- [Goal of the exercise] Write out, word for word, only the data from its first line to the line containing "return vs, fs".

- [Given material]
%%
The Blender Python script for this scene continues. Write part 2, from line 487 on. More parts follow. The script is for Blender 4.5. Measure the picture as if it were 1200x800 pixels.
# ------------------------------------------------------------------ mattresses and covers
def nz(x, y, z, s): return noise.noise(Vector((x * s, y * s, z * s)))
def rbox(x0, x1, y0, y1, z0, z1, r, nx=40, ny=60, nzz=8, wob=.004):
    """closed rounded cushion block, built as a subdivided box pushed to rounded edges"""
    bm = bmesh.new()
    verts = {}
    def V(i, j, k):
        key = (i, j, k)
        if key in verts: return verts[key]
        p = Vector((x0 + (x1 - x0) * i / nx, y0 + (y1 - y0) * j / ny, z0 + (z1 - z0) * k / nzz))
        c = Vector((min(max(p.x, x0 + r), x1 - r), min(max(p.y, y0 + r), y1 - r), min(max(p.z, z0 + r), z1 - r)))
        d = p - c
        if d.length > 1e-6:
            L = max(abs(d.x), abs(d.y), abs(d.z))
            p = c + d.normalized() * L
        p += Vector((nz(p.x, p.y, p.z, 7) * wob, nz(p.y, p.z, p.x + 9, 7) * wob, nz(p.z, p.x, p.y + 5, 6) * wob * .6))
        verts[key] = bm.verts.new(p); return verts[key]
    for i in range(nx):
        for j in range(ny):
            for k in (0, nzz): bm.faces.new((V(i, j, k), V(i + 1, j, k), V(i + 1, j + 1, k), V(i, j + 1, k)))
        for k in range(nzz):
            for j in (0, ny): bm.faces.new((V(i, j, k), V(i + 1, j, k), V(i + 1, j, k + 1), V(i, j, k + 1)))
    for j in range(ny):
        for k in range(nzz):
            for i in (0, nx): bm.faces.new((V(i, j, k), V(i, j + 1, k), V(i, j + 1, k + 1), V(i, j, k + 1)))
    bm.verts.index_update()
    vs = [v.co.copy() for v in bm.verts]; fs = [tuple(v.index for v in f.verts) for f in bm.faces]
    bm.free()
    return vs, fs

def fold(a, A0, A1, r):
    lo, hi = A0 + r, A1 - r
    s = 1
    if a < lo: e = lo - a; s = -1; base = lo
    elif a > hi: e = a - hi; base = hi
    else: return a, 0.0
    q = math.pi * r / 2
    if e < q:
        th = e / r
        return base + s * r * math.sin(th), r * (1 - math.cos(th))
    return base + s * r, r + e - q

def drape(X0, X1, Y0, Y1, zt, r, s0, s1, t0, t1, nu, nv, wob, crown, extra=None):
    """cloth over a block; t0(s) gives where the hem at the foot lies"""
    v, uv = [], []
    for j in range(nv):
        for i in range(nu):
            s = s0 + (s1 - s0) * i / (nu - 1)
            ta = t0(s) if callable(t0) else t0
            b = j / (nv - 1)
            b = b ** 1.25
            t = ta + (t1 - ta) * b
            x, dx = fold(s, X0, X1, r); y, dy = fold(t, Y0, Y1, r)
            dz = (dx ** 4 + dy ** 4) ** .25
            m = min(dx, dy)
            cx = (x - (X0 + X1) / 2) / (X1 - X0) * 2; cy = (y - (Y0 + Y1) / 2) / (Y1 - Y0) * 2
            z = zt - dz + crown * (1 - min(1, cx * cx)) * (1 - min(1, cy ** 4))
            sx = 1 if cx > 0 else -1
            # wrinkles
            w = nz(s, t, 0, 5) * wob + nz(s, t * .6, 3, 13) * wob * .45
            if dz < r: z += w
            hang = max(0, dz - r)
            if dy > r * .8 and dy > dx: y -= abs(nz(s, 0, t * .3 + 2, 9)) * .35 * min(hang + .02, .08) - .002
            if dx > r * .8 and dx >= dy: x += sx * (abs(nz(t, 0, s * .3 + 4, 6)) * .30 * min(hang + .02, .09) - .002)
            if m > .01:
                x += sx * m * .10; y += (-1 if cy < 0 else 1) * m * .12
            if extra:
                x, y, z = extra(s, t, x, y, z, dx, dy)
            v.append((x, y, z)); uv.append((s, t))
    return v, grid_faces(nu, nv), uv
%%
- [The output]
The Blender Python script for this scene continues. Write part 2, from line 487 on. More parts follow. The script is for Blender 4.5. Measure the picture as if it were 1200x800 pixels.
# ------------------------------------------------------------------ mattresses and covers
def nz(x, y, z, s): return noise.noise(Vector((x * s, y * s, z * s)))
def rbox(x0, x1, y0, y1, z0, z1, r, nx=40, ny=60, nzz=8, wob=.004):
    """closed rounded cushion block, built as a subdivided box pushed to rounded edges"""
    bm = bmesh.new()
    verts = {}
    def V(i, j, k):
        key = (i, j, k)
        if key in verts: return verts[key]
        p = Vector((x0 + (x1 - x0) * i / nx, y0 + (y1 - y0) * j / ny, z0 + (z1 - z0) * k / nzz))
        c = Vector((min(max(p.x, x0 + r), x1 - r), min(max(p.y, y0 + r), y1 - r), min(max(p.z, z0 + r), z1 - r)))
        d = p - c
        if d.length > 1e-6:
            L = max(abs(d.x), abs(d.y), abs(d.z))
            p = c + d.normalized() * L
        p += Vector((nz(p.x, p.y, p.z, 7) * wob, nz(p.y, p.z, p.x + 9, 7) * wob, nz(p.z, p.x, p.y + 5, 6) * wob * .6))
        verts[key] = bm.verts.new(p); return verts[key]
    for i in range(nx):
        for j in range(ny):
            for k in (0, nzz): bm.faces.new((V(i, j, k), V(i + 1, j, k), V(i + 1, j + 1, k), V(i, j + 1, k)))
        for k in range(nzz):
            for j in (0, ny): bm.faces.new((V(i, j, k), V(i + 1, j, k), V(i + 1, j, k + 1), V(i, j, k + 1)))
    for j in range(ny):
        for k in range(nzz):
            for i in (0, nx): bm.faces.new((V(i, j, k), V(i, j + 1, k), V(i, j + 1, k + 1), V(i, j, k + 1)))
    bm.verts.index_update()
    vs = [v.co.copy() for v in bm.verts]; fs = [tuple(v.index for v in f.verts) for f in bm.faces]
    bm.free()
    return vs, fs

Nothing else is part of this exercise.